### GOAL OF THE EXERCISE
Copy the data that follows, character for character, minus the pictures.

### RAW DATA

* begin *

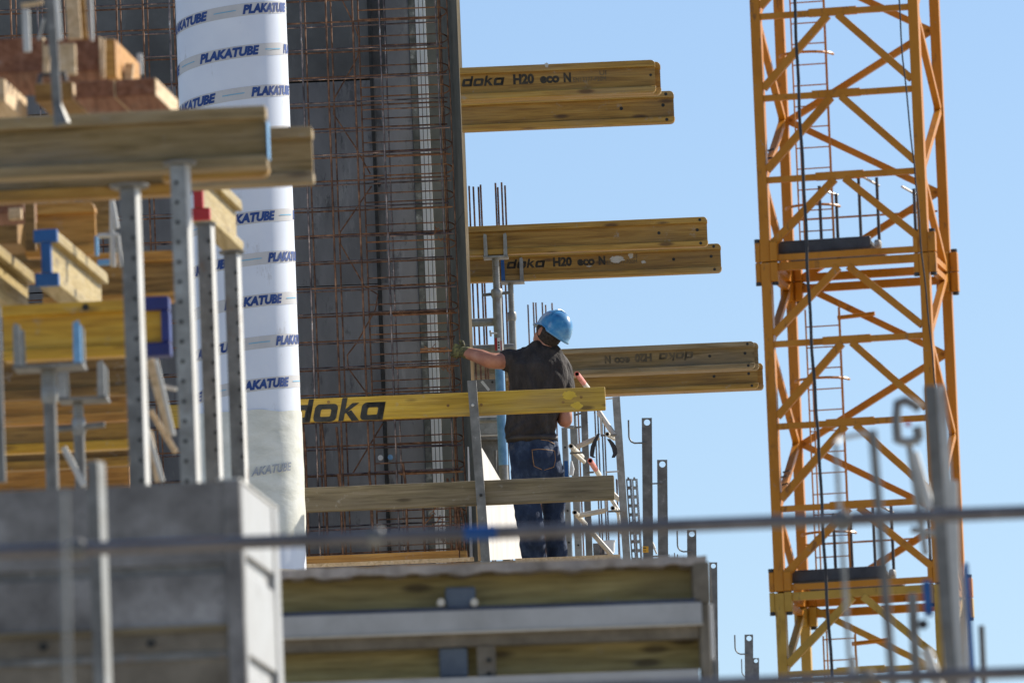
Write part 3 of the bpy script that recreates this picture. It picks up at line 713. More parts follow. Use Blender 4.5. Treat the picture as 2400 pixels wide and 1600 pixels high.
# anchor plates with round holes and bent hooks
def anchor(uL, uR, vt, vb, d, lab, hook=None, sticker=None, nub=None, mat=STEEL_D):
    p = at(uL + (vb - vt) * tp * .25, vb, d, YB); wd = (uR - uL) / (FPX / d)
    ax = (at(uL, vt, d, YB) - p).normalized(); p = p - ax * ((p.z - ZD) / ax.z); H = (at(uL, vt, d, YB) - p).length; r_ = (R - ax * R.dot(ax)).normalized()
    t = thing('anchor_plate', lab, 'steel plate', p, 'tall steel plates with a round hole')
    MB().holed(p + ax * (H - wd * .95), r_, ax, N, wd, wd * .95, wd * .52, wd * .5, wd * .31, .008).build('holed_head', mat, t)
    MB().obox(p, r_, N, ax, 0, wd, 0, .008, 0, H - wd * .95).build('plate', mat, t)
    if hook:
        uh, vt2, vh, ue = hook
        k = 14
        pts = [(uh, vt2), (uh + (vh - vt2) * tp * .5, vh - k)]
        x0, y0 = pts[-1]
        pts += [(x0 + 2, y0 + 6), (x0 + 6, y0 + 11), (x0 + 13, y0 + 14)] + [(ue, vh - (ue - x0) * .02)]
        MB().tube([at(a, b, d - .012, YB) for a, b in pts], .0055 * wd / .065, 8).build('hook_rod', mat, t, smooth=True)
    if nub:
        MB().tube([at(nub[0], nub[1], d - .01, YB), at(nub[2], nub[3], d - .01, YB)], .0055, 8).build('cross_rod', mat, t)
    if sticker:
        q = at(sticker[0], sticker[1], d, YB)
        MB().obox(q, r_, N, ax, 0, .043, -.003, -.001, 0, .045).build('sticker', YSTICK, t)
        for zz in (.010, .028): MB().obox(q, r_, N, ax, .006, .026, -.005, -.0035, zz, zz + (.008 if zz > .02 else .004)).build('sticker_print', INK, t)
    return t
anchor(1504, 1528, 979, 1345, 73.5, 'tallest holed steel plate, orange sticker near its foot', (1473, 984, 1038, 1513), (1506, 1294))
anchor(1540, 1564, 1077, 1345, 73.5, 'second holed steel plate from the left', None, None, (1526, 1133, 1552, 1132))
anchor(1610, 1632, 1241, 1360, 76.5, 'third holed steel plate, only its top clear of the grey frame', (1587, 1243, 1292, 1620))
anchor(1662, 1681, 1317, 1620, 80, 'holed steel plate half hidden behind the corner of the grey frame')
anchor(1745, 1765, 1486, 1620, 84, 'holed steel plate low beside the crane with a hook on its left', (1722, 1487, 1532, 1754))
anchor(1764, 1779, 1541, 1640, 86, 'smallest holed steel plate at the bottom edge', (1738, 1543, 1588, 1760))
MB_ = MB().tube([at(1524, 1262, 74, YB), at(1534, 1285, 74, YB)], .012, 10, hollow=.6)
tag(MB_.build('loose_pipe', CREAM), 'short pale tube poking out behind the tallest plate', 'pipe')
rod((1526, 1303, 73.4), (1560, 1302, 73.4), .006, STEEL_D, 'thin rod joining the two tall plates near their feet', 'rod', 'steel_rod')

# slotted rails
for (ub, ut, vt, lab, cm) in ((1485, 1467, 1122, 'left slotted steel rail behind the right post', STEEL_D), (1497, 1481, 1122, 'right slotted steel rail behind the right post', STEEL)):
    p = at(ub + 8, 1500, 72.5, YB); ax = (at(ut, vt, 72.5, YB) - p); H = ax.length; ax.normalize(); r_ = (R - ax * R.dot(ax)).normalized()
    t = thing('slotted_rail', lab, 'steel rail', p)
    wd = .034; nsl = 18; m = MB()
    m.obox(p, r_, N, ax, 0, .010, 0, .004, 0, H); m.obox(p, r_, N, ax, .024, wd, 0, .004, 0, H)
    for i in range(nsl + 1): m.obox(p, r_, N, ax, .0101, .0239, .0, .004, i * H / nsl - (.012 if i else 0), i * H / nsl + .012)
    m.build('slotted_web', cm, t)
    MB().obox(p, r_, N, ax, wd + .001, wd + .006, 0, .03, 0, H).build('side_flange', RUST, t)
bar((1456, 1500, 72.6), (1446, 1124, 72.6), .014, .01, RUST, 'brown upright strip between the post and the slotted rails', 'steel strip', 'steel_strip')

# ------------------------------------------------------------------ shoring tower behind the worker
def fork_prop(label, ubase, vbase, us, vcol, utb, vtb, d, stem_r, tube_r, fork, blue_prong=None, handle=True, s_=1.0, tubem=STEEL, yaw=YB, grp='adjustable fork props'):
    """fork = (left px, right px, top px): prongs above the base plate at (ubase..)"""
    Rr, Nn = RA(yaw), NA(yaw)
    foot = at(utb, vtb, d, yaw)
    if yaw == YB: foot.z = ZD
    t = thing('fork_prop', label, 'shoring prop', foot, grp)
    top = foot + Z * run_v(foot, Z, vbase)
    col = foot + Z * run_v(foot, Z, vcol)
    MB().tube([col, top], stem_r, 14).build('threaded_stem', STEEL_D if tubem is not STEEL else STEEL, t, smooth=True)
    # thread turns
    m = MB(); h_ = (top - col).length; nth = int(h_ / (.011 * s_))
    for i in range(nth): m.tube([col + Z * (i * .011 * s_), col + Z * (i * .011 * s_ + .005 * s_)], stem_r * 1.10, 14)
    if nth > 0: tag(m.build('thread', STEEL, t), kind='stuff')
    MB().tube([foot, col], tube_r, 18).build('outer_tube', tubem, t, smooth=True)
    MB().tube([col - Z * .03 * s_, col - Z * .015 * s_, col + Z * .02 * s_, col + Z * .03 * s_], [tube_r * 1.05, tube_r * 1.28, tube_r * 1.28, tube_r * 1.1], 16).build('collar', STEEL, t, smooth=True)
    if handle: MB().tube([col - Rr * .10 * s_ - Z * .006, col + Rr * .09 * s_ + Z * .004], .011 * s_, 10).build('collar_handle', STEEL_D, t, smooth=True)
    uL, uR, vT = fork
    c = top; zt = run_v(c, Z, vT)
    xl = run_u(c, Rr, uL); xr = run_u(c, Rr, uR)
    MB().obox(c, Rr, Nn, Z, xl - .004, xr + .004, -.075 * s_, .075 * s_, 0, .010 * s_).build('base_plate', STEEL if tubem is STEEL else STEEL_D, t)
    wp = .026 * s_
    for i, (x, sg) in enumerate(((xl, 1), (xr, -1))):
        for y in (-.072 * s_, .066 * s_):
            pr = [(0, .010 * s_), (sg * wp, .010 * s_), (sg * wp * .9, zt - wp * .3), (sg * wp * .2, zt), (0, zt - wp * .8)] if True else None
            mt = blue_prong[1] if blue_prong and blue_prong[0] == i and y < 0 else STEEL
            m = MB(); m.ext([(x + a, b) for a, b in pr], c, Rr, Z, Nn, y, y + .007 * s_); m.build('prong', mt, t)
            m = MB(); m.obox(c, Rr, Nn, Z, x if sg > 0 else x - .005, x + .005 if sg > 0 else x, y + .008 * s_ if y < 0 else y - .02 * s_, y + .028 * s_ if y < 0 else y - .001, .011 * s_, zt * .9); m.build('prong_rib', mt, t)
    return t
sp_ = fork_prop('fork prop carrying the upper middle girder, left of the worker', 0, 606, 0, 688, 1189, 1318, 68.66, .022, .031, (1135, 1190, 550))
fork_prop('fork prop carrying the lower middle girder, blue left prong, just behind the first', 0, 664, 0, 742, 1222, 1318, 70.36, .019, .026, (1176, 1228, 607), (0, BLUE), handle=False)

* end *

### EXPECTED ANSWER
Write part 3 of the bpy script that recreates this picture. It picks up at line 713. More parts follow. Use Blender 4.5. Treat the picture as 2400 pixels wide and 1600 pixels high.
# anchor plates with round holes and bent hooks
def anchor(uL, uR, vt, vb, d, lab, hook=None, sticker=None, nub=None, mat=STEEL_D):
    p = at(uL + (vb - vt) * tp * .25, vb, d, YB); wd = (uR - uL) / (FPX / d)
    ax = (at(uL, vt, d, YB) - p).normalized(); p = p - ax * ((p.z - ZD) / ax.z); H = (at(uL, vt, d, YB) - p).length; r_ = (R - ax * R.dot(ax)).normalized()
    t = thing('anchor_plate', lab, 'steel plate', p, 'tall steel plates with a round hole')
    MB().holed(p + ax * (H - wd * .95), r_, ax, N, wd, wd * .95, wd * .52, wd * .5, wd * .31, .008).build('holed_head', mat, t)
    MB().obox(p, r_, N, ax, 0, wd, 0, .008, 0, H - wd * .95).build('plate', mat, t)
    if hook:
        uh, vt2, vh, ue = hook
        k = 14
        pts = [(uh, vt2), (uh + (vh - vt2) * tp * .5, vh - k)]
        x0, y0 = pts[-1]
        pts += [(x0 + 2, y0 + 6), (x0 + 6, y0 + 11), (x0 + 13, y0 + 14)] + [(ue, vh - (ue - x0) * .02)]
        MB().tube([at(a, b, d - .012, YB) for a, b in pts], .0055 * wd / .065, 8).build('hook_rod', mat, t, smooth=True)
    if nub:
        MB().tube([at(nub[0], nub[1], d - .01, YB), at(nub[2], nub[3], d - .01, YB)], .0055, 8).build('cross_rod', mat, t)
    if sticker:
        q = at(sticker[0], sticker[1], d, YB)
        MB().obox(q, r_, N, ax, 0, .043, -.003, -.001, 0, .045).build('sticker', YSTICK, t)
        for zz in (.010, .028): MB().obox(q, r_, N, ax, .006, .026, -.005, -.0035, zz, zz + (.008 if zz > .02 else .004)).build('sticker_print', INK, t)
    return t
anchor(1504, 1528, 979, 1345, 73.5, 'tallest holed steel plate, orange sticker near its foot', (1473, 984, 1038, 1513), (1506, 1294))
anchor(1540, 1564, 1077, 1345, 73.5, 'second holed steel plate from the left', None, None, (1526, 1133, 1552, 1132))
anchor(1610, 1632, 1241, 1360, 76.5, 'third holed steel plate, only its top clear of the grey frame', (1587, 1243, 1292, 1620))
anchor(1662, 1681, 1317, 1620, 80, 'holed steel plate half hidden behind the corner of the grey frame')
anchor(1745, 1765, 1486, 1620, 84, 'holed steel plate low beside the crane with a hook on its left', (1722, 1487, 1532, 1754))
anchor(1764, 1779, 1541, 1640, 86, 'smallest holed steel plate at the bottom edge', (1738, 1543, 1588, 1760))
MB_ = MB().tube([at(1524, 1262, 74, YB), at(1534, 1285, 74, YB)], .012, 10, hollow=.6)
tag(MB_.build('loose_pipe', CREAM), 'short pale tube poking out behind the tallest plate', 'pipe')
rod((1526, 1303, 73.4), (1560, 1302, 73.4), .006, STEEL_D, 'thin rod joining the two tall plates near their feet', 'rod', 'steel_rod')

# slotted rails
for (ub, ut, vt, lab, cm) in ((1485, 1467, 1122, 'left slotted steel rail behind the right post', STEEL_D), (1497, 1481, 1122, 'right slotted steel rail behind the right post', STEEL)):
    p = at(ub + 8, 1500, 72.5, YB); ax = (at(ut, vt, 72.5, YB) - p); H = ax.length; ax.normalize(); r_ = (R - ax * R.dot(ax)).normalized()
    t = thing('slotted_rail', lab, 'steel rail', p)
    wd = .034; nsl = 18; m = MB()
    m.obox(p, r_, N, ax, 0, .010, 0, .004, 0, H); m.obox(p, r_, N, ax, .024, wd, 0, .004, 0, H)
    for i in range(nsl + 1): m.obox(p, r_, N, ax, .0101, .0239, .0, .004, i * H / nsl - (.012 if i else 0), i * H / nsl + .012)
    m.build('slotted_web', cm, t)
    MB().obox(p, r_, N, ax, wd + .001, wd + .006, 0, .03, 0, H).build('side_flange', RUST, t)
bar((1456, 1500, 72.6), (1446, 1124, 72.6), .014, .01, RUST, 'brown upright strip between the post and the slotted rails', 'steel strip', 'steel_strip')

# ------------------------------------------------------------------ shoring tower behind the worker
def fork_prop(label, ubase, vbase, us, vcol, utb, vtb, d, stem_r, tube_r, fork, blue_prong=None, handle=True, s_=1.0, tubem=STEEL, yaw=YB, grp='adjustable fork props'):
    """fork = (left px, right px, top px): prongs above the base plate at (ubase..)"""
    Rr, Nn = RA(yaw), NA(yaw)
    foot = at(utb, vtb, d, yaw)
    if yaw == YB: foot.z = ZD
    t = thing('fork_prop', label, 'shoring prop', foot, grp)
    top = foot + Z * run_v(foot, Z, vbase)
    col = foot + Z * run_v(foot, Z, vcol)
    MB().tube([col, top], stem_r, 14).build('threaded_stem', STEEL_D if tubem is not STEEL else STEEL, t, smooth=True)
    # thread turns
    m = MB(); h_ = (top - col).length; nth = int(h_ / (.011 * s_))
    for i in range(nth): m.tube([col + Z * (i * .011 * s_), col + Z * (i * .011 * s_ + .005 * s_)], stem_r * 1.10, 14)
    if nth > 0: tag(m.build('thread', STEEL, t), kind='stuff')
    MB().tube([foot, col], tube_r, 18).build('outer_tube', tubem, t, smooth=True)
    MB().tube([col - Z * .03 * s_, col - Z * .015 * s_, col + Z * .02 * s_, col + Z * .03 * s_], [tube_r * 1.05, tube_r * 1.28, tube_r * 1.28, tube_r * 1.1], 16).build('collar', STEEL, t, smooth=True)
    if handle: MB().tube([col - Rr * .10 * s_ - Z * .006, col + Rr * .09 * s_ + Z * .004], .011 * s_, 10).build('collar_handle', STEEL_D, t, smooth=True)
    uL, uR, vT = fork
    c = top; zt = run_v(c, Z, vT)
    xl = run_u(c, Rr, uL); xr = run_u(c, Rr, uR)
    MB().obox(c, Rr, Nn, Z, xl - .004, xr + .004, -.075 * s_, .075 * s_, 0, .010 * s_).build('base_plate', STEEL if tubem is STEEL else STEEL_D, t)
    wp = .026 * s_
    for i, (x, sg) in enumerate(((xl, 1), (xr, -1))):
        for y in (-.072 * s_, .066 * s_):
            pr = [(0, .010 * s_), (sg * wp, .010 * s_), (sg * wp * .9, zt - wp * .3), (sg * wp * .2, zt), (0, zt - wp * .8)] if True else None
            mt = blue_prong[1] if blue_prong and blue_prong[0] == i and y < 0 else STEEL
            m = MB(); m.ext([(x + a, b) for a, b in pr], c, Rr, Z, Nn, y, y + .007 * s_); m.build('prong', mt, t)
            m = MB(); m.obox(c, Rr, Nn, Z, x if sg > 0 else x - .005, x + .005 if sg > 0 else x, y + .008 * s_ if y < 0 else y - .02 * s_, y + .028 * s_ if y < 0 else y - .001, .011 * s_, zt * .9); m.build('prong_rib', mt, t)
    return t
sp_ = fork_prop('fork prop carrying the upper middle girder, left of the worker', 0, 606, 0, 688, 1189, 1318, 68.66, .022, .031, (1135, 1190, 550))
fork_prop('fork prop carrying the lower middle girder, blue left prong, just behind the first', 0, 664, 0, 742, 1222, 1318, 70.36, .019, .026, (1176, 1228, 607), (0, BLUE), handle=False)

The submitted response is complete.